I am now intrigued to know more about the thoughts of the pixie. I like the idea of him drinking wine with a cat round his shoulders listening to the beck.
Lovely. I like the sideways sort of look at your life this provides! didn’t know you painted too – a polymath, no less. Happy New Year to you.
Loved it! Perfect post-Christmas reading.
I have tonttut (plural of the Finnish word) in my porch. They live under my house and play pranks by making useful utensils disappear just when I need to use them). The hide my biros from time to time and I have to look for them, finding them stashed away in the crevice between the arm of my favourite armchair and its seat. The armchair is also used as a favourite scratching post by the three small furry housemates with slightly annoying habits.

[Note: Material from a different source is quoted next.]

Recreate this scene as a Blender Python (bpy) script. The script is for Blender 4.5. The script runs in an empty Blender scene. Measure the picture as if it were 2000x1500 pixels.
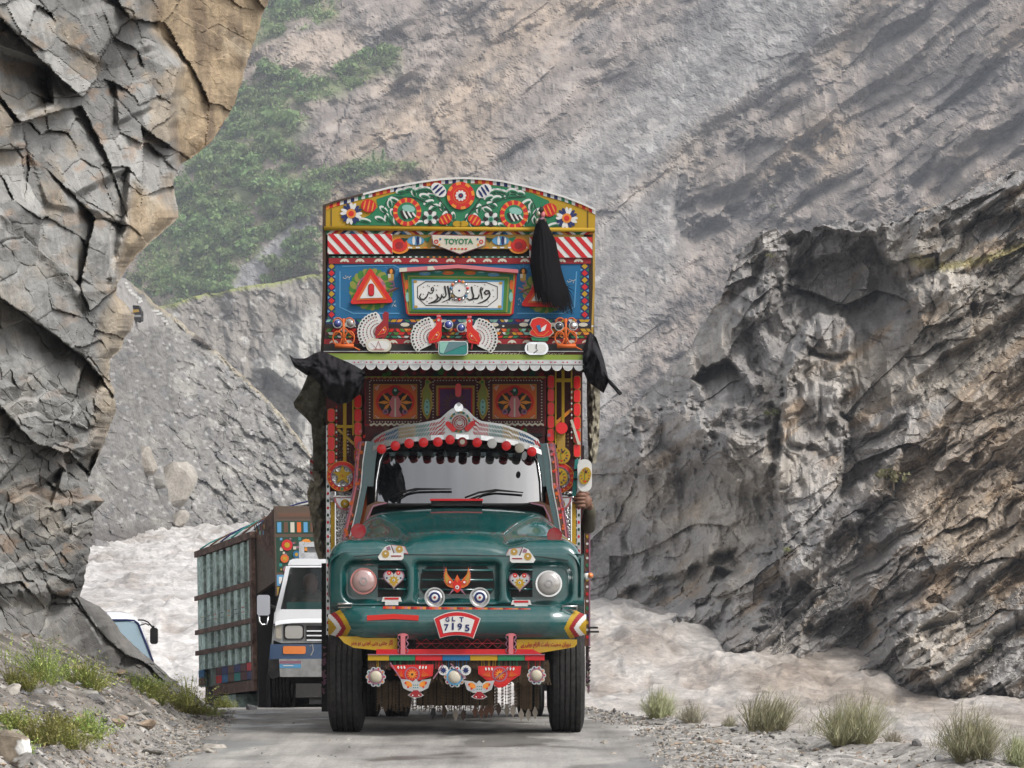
import bpy, math, random
import numpy as np
from mathutils import Vector, Matrix
R = math.radians
random.seed(7); np.random.seed(7)
sc = bpy.context.scene
col = sc.collection

# ------------------------------------------------------------------ camera, sky, sun, exposure
CAM_H, FPX, HPY = 2.06, 5720.0, 960.0      # eye height over the road at the truck, focal length and horizon row (2000 px wide frame)
cam_d = bpy.data.cameras.new('camera'); cam = bpy.data.objects.new('camera', cam_d); col.objects.link(cam)
cam.location = (0, 0, CAM_H); cam.rotation_euler = (R(90), 0, 0)
cam_d.sensor_width = 36.0; cam_d.lens = FPX / 2000 * 36.0; cam_d.shift_y = (HPY - 750) / 2000
cam_d.clip_start = 0.5; cam_d.clip_end = 6000
sc.camera = cam

SUN_EL, SUN_AZ = 50, 128                    # degrees: elevation, and azimuth clockwise from +Y
world = bpy.data.worlds.new('World'); sc.world = world; world.use_nodes = True
nt = world.node_tree; nt.nodes.clear()
out = nt.nodes.new('ShaderNodeOutputWorld'); bg = nt.nodes.new('ShaderNodeBackground')
sky = nt.nodes.new('ShaderNodeTexSky'); sky.sky_type = 'NISHITA'; sky.sun_disc = False
sky.sun_elevation = R(SUN_EL); sky.sun_rotation = R(SUN_AZ)
sky.air_density = 1.0; sky.dust_density = 4.0; sky.ozone_density = 1.0
hsv = nt.nodes.new('ShaderNodeHueSaturation'); hsv.inputs['Saturation'].default_value = 0.22; hsv.inputs['Value'].default_value = 1.25
tc = nt.nodes.new('ShaderNodeTexCoord'); mp = nt.nodes.new('ShaderNodeMapping'); mp.inputs['Scale'].default_value = (1, 1, 2.2)
cn = nt.nodes.new('ShaderNodeTexNoise'); cn.inputs['Scale'].default_value = 3.4; cn.inputs['Detail'].default_value = 6
cr = nt.nodes.new('ShaderNodeMapRange'); cr.inputs[1].default_value = 0.3; cr.inputs[2].default_value = 0.7; cr.inputs[3].default_value = 0.5; cr.inputs[4].default_value = 1.45
mul = nt.nodes.new('ShaderNodeVectorMath'); mul.operation = 'SCALE'
nt.links.new(tc.outputs['Generated'], mp.inputs[0]); nt.links.new(mp.outputs[0], cn.inputs['Vector'])
nt.links.new(cn.outputs[0], cr.inputs[0]); nt.links.new(sky.outputs[0], hsv.inputs['Color'])
nt.links.new(hsv.outputs[0], mul.inputs[0]); nt.links.new(cr.outputs[0], mul.inputs['Scale'])
nt.links.new(mul.outputs[0], bg.inputs['Color']); bg.inputs['Strength'].default_value = 0.15
nt.links.new(bg.outputs[0], out.inputs[0])

sd = bpy.data.lights.new('sun', 'SUN'); sun = bpy.data.objects.new('sun', sd); col.objects.link(sun)
sd.energy = 1.5; sd.angle = R(13); sd.color = (1.0, 0.975, 0.945)
_d = Vector((math.sin(R(SUN_AZ)) * math.cos(R(SUN_EL)), math.cos(R(SUN_AZ)) * math.cos(R(SUN_EL)), math.sin(R(SUN_EL))))
sun.rotation_euler = _d.to_track_quat('Z', 'Y').to_euler()
vs = sc.view_settings
vs.view_transform = 'Standard'; vs.look = 'None'; vs.gamma = 1; vs.use_curve_mapping = False
vs.exposure = 0.48
sc.render.engine = 'CYCLES'
sc.cycles.max_bounces = 6; sc.cycles.diffuse_bounces = 3; sc.cycles.glossy_bounces = 3
sc.cycles.transmission_bounces = 4; sc.cycles.transparent_max_bounces = 16; sc.cycles.volume_bounces = 0
sc.cycles.use_denoising = True

# ------------------------------------------------------------------ helpers
def at(px, py, Y):
    """point of the place at depth Y seen in direction (px, py)"""
    return np.array([(px - 1000) * Y / FPX, Y, CAM_H - (py - HPY) * Y / FPX])

_p = np.random.RandomState(3).permutation(256).astype(np.int32); PERM = np.concatenate([_p, _p, _p])
_g = np.random.RandomState(4).normal(size=(256, 3)); GR = (_g / np.linalg.norm(_g, axis=1, keepdims=True)).astype(np.float32)
def _fade(t): return t * t * t * (t * (t * 6 - 15) + 10)
def noise3(x, y, z):
    x, y, z = np.broadcast_arrays(np.asarray(x, np.float32), np.asarray(y, np.float32), np.asarray(z, np.float32))
    xi, yi, zi = np.floor(x), np.floor(y), np.floor(z)
    xf, yf, zf = x - xi, y - yi, z - zi
    X, Yi, Z = xi.astype(np.int32) & 255, yi.astype(np.int32) & 255, zi.astype(np.int32) & 255
    u, v, w = _fade(xf), _fade(yf), _fade(zf)
    def g(i, j, k):
        h = PERM[PERM[PERM[(X + i) & 255] + ((Yi + j) & 255)] + ((Z + k) & 255)]
        gr = GR[h]
        return gr[..., 0] * (xf - i) + gr[..., 1] * (yf - j) + gr[..., 2] * (zf - k)
    def lp(a, b, t): return a + (b - a) * t
    return lp(lp(lp(g(0,0,0), g(1,0,0), u), lp(g(0,1,0), g(1,1,0), u), v),
              lp(lp(g(0,0,1), g(1,0,1), u), lp(g(0,1,1), g(1,1,1), u), v), w) * 1.5
def noise2(x, y, s=0.0):
    x, y = np.broadcast_arrays(np.asarray(x, np.float32), np.asarray(y, np.float32))
    s7 = np.float32(s) * np.float32(7.31)
    x = x + s7; y = y + s7 * np.float32(1.7)
    xi, yi = np.floor(x), np.floor(y); xf, yf = x - xi, y - yi
    X, Yi = xi.astype(np.int32) & 255, yi.astype(np.int32) & 255
    u, v = _fade(xf), _fade(yf)
    def g(i, j):
        gr = GR[PERM[PERM[(X + i) & 255] + ((Yi + j) & 255)]]
        return gr[..., 0] * (xf - i) + gr[..., 1] * (yf - j)
    a = g(0,0); a = a + (g(1,0) - a) * u
    b = g(0,1); b = b + (g(1,1) - b) * u
    return (a + (b - a) * v) * 1.7
def fbm(x, y, s=0.0, o=4, gain=0.5):
    t, a = 0, 1.0
    for k in range(o):
        t = t + a * noise2(x, y, s + k * 1.37); x = x * 2.03; y = y * 2.03; a *= gain
    return t
def ridged(x, y, s=0.0, o=4, gain=0.5):
    t, a = 0, 1.0
    for k in range(o):
        t = t + a * (1 - 2 * np.abs(noise2(x, y, s + k * 1.37))); x = x * 2.03; y = y * 2.03; a *= gain
    return t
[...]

Everyone needs a domesticated rascal in this post-kerfuffle slump. Keening dead sea souls not so much.
When I next hear a rush of water on the moor I will think about the dead souls.
You must have had a lot of fun writing this. I had a lot of fun reading it. Hope the narrator of this splendid piece has a proper Pixie name that only a few special people are allowed to know.
It’s interesting to think how this almost sounds like the moorland pixie and the master might be two separate parts of yourself. 😄 Certainly I don’t think you would imprison a pixie in your house to do your menial tasks… but we *do* do this to ourselves!…
Have you watched Dean Spanley????
What a wonder full discovery I’ve been given this morning: your writing!